Monday, November 14, 2011

Immigration and Small Town Life

The last great wave of immigration to America, the Italians and East Europeans who flooded across the Atlantic in the early 1900s, went mainly to cities. To find a Polish or Italian neighborhood, you go to New York or Chicago. But the current wave of immigrants from Mexico and central America are entering by a different route and ending up in different places. Following the pioneers of this wave, who picked crops and herded cattle, they are settling in small towns across America's farming regions. From Delaware to Alabama to California, the people working in slaughterhouses and chicken processing plants and canneries, and who drive the trucks and fix the tractors and do all the other jobs left in the agricultural sector, are largely Hispanic. This sets up a conflict in small towns that have always seen themselves as the heartland of America.

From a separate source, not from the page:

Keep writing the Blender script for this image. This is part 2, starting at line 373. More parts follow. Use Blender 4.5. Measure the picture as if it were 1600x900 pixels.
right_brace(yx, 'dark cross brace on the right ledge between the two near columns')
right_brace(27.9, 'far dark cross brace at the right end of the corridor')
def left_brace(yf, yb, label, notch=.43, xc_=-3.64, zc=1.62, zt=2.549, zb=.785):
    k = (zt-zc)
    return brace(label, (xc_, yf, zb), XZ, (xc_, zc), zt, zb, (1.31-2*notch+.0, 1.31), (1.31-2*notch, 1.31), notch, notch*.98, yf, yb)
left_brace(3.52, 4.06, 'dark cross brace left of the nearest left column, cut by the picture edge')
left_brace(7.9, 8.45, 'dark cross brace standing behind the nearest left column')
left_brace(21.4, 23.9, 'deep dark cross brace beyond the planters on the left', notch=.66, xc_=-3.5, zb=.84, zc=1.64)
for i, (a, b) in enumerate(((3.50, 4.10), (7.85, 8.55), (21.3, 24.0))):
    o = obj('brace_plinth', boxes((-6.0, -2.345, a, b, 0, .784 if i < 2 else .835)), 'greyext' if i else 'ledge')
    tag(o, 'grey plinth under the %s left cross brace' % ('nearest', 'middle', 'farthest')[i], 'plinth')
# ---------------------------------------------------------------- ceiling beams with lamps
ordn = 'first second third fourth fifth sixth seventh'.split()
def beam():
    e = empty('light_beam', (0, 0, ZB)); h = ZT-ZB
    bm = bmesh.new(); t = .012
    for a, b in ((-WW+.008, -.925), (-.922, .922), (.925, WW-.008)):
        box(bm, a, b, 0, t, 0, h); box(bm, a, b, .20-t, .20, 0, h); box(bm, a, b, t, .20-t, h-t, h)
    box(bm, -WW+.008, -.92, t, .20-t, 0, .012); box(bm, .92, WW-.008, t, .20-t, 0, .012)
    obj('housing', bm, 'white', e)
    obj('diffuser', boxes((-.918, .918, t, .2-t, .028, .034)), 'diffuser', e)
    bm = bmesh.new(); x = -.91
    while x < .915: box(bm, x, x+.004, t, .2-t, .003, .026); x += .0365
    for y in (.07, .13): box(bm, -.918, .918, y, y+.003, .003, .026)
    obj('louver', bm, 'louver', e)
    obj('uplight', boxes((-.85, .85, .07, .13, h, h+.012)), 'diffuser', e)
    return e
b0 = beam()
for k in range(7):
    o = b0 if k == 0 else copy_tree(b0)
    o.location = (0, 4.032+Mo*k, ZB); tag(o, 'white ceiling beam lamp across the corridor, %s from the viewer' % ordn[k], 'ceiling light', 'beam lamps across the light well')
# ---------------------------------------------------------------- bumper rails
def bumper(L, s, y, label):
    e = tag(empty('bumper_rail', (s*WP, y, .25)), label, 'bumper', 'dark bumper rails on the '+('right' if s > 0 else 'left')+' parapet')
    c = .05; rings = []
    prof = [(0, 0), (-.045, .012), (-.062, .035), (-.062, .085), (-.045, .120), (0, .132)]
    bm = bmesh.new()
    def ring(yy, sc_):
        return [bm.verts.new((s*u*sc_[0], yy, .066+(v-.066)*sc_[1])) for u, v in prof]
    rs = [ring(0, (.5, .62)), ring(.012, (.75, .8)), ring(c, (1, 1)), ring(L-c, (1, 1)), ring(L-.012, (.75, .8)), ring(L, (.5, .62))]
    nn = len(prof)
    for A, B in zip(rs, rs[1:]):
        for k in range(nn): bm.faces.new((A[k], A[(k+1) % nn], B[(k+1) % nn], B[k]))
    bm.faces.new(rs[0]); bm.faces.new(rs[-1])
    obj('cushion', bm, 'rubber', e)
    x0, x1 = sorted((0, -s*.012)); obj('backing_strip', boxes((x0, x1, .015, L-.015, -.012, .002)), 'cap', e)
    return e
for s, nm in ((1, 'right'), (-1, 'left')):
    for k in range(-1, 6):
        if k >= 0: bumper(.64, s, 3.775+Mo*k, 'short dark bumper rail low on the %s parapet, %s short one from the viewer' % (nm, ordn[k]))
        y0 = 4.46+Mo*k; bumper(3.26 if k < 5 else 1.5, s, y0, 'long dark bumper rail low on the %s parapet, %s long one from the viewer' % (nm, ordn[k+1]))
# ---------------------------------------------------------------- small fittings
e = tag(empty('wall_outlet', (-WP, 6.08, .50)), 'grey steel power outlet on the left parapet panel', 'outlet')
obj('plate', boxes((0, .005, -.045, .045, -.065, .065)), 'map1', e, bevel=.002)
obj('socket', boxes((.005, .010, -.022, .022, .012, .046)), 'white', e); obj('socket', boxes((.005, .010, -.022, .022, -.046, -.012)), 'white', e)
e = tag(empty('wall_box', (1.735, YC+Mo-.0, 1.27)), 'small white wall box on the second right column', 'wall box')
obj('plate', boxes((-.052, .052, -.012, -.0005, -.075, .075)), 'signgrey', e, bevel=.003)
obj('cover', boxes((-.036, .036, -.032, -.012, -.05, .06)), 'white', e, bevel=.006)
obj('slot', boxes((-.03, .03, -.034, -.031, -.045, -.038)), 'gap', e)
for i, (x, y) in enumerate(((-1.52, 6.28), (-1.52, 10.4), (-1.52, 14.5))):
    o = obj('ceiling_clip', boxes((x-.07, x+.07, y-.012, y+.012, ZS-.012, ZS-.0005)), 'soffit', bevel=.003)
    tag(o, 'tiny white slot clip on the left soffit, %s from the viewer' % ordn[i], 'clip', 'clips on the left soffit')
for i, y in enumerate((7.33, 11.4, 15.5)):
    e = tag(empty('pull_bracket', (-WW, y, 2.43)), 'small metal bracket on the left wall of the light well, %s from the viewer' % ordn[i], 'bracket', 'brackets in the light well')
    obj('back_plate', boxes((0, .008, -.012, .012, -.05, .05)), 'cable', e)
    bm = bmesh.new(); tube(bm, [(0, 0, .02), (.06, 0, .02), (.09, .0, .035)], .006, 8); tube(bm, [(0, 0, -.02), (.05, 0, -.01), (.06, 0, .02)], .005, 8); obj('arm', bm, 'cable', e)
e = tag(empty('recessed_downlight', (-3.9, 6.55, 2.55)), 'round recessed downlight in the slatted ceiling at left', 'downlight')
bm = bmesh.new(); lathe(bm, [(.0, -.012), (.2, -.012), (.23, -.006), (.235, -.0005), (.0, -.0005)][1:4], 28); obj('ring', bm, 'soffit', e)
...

White Americans are moving away from small towns by the hundreds of thousands, and those towns that are not withering are mostly the ones that can attract Mexican immigrants. Like Ulysses, Kansas, its 6,000 people now half Hispanic, and no restaurants left except three run by Mexicans. In just the past decade the Hispanic population of the seven Great Plains states has grown by 75%, the overall population by just 7%.

One result of this is anti-immigrant politics. But another is towns competing for Hispanic immigrants, and a new surge of life into dying places -- new families, new businesses, new churches, vibrant communities instead of ghost towns.